Movie Review: X-Men: Apocalypse

X-Men Apocalypse PosterThe X-Men must united to battle the world’s first mutant, Apocalypse who has an extinction level plan. That’s the simple premise of X-Men: Apocalypse, the third film of the second trilogy of X-Men films. This is the sixth featuring the team of mutants, the ninth in the series of “X” films. And much like X-Men: The Last Stand, the third film in each trilogy is the weakest.

Let me list the issues of the film… the pacing, the acting, the special fx, the use of characters, the plot itself, you name it, there’s issues and some of them are massive. I’m not even going into the fact the film takes place a decade later and actors haven’t aged a day. The film is a very slow long slog as it builds towards the inevitable fx driven show down.

For what feels like the first hour of the 2 and a half hour film individuals talk, we relearn everyone’s powers, and we get the lay of the land as people are caught up on new incarnations of characters we’ve seen before.

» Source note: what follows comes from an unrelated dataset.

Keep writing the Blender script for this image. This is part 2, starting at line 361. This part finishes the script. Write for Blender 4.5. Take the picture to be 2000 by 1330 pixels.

It’s not until Quicksilver shows up that the film gets entertaining. Once again Evan Peters as the character steals the show not just in his kinetic acting, but the action as well that uses his abilities to a fun extent and with a sense of humor that adds some levity to what is a rather dour film.

When it generally comes to the actors themselves, everyone seems to have taken steps back and often feel like they’re phoning it in. Lines are spouted with little emotion, little that gets me interested or even feels natural. The lone standout is Michael Fassbender who shows a range of emotion, though generally floats around. Olivia Munn as Psylocke stands around doing little until the end. Alexandra Shipp mostly does the same as Ororo Munroe/Storm with just a few lines here and there. It’s almost laughable at Lana Condor‘s role as Jubilee. Much like the character’s three previous appearances, here too she’s just filler.

There’s some twists and turns, though many are foreshadowed, like Jean Grey’s horrible nightmare and a “dark” force out there. Comic fans will likely perk up to that line.

All of that leads up to the big showdown between the X-Men and Apocalypse where it looks like all of the money went to the special fx and little to the sets. The sets have a quality where I’ve seen better in model railroads as far as how natural they look.

The one upside? The 3D actually looks decent and is worth it for the film. From the opening credits to the final battle, it’s a lot of fun.

X-Men: Apocalypse doesn’t feel as much a culmination of the three previous films as much as an attempt to kickstart everything that’s to come from Wolverine to New Mutants, to the next X-Men films. It’s a start that sputters…. a lot. It’s clear that director/writer Bryan Singer and writer Simon Kinberg know and love the X-Men, but have issues putting the puzzle pieces together, especially when they take on too much.

Is the film worse than X-Men: The Last Stand? That’s debatable and I’m not quite sure the answer.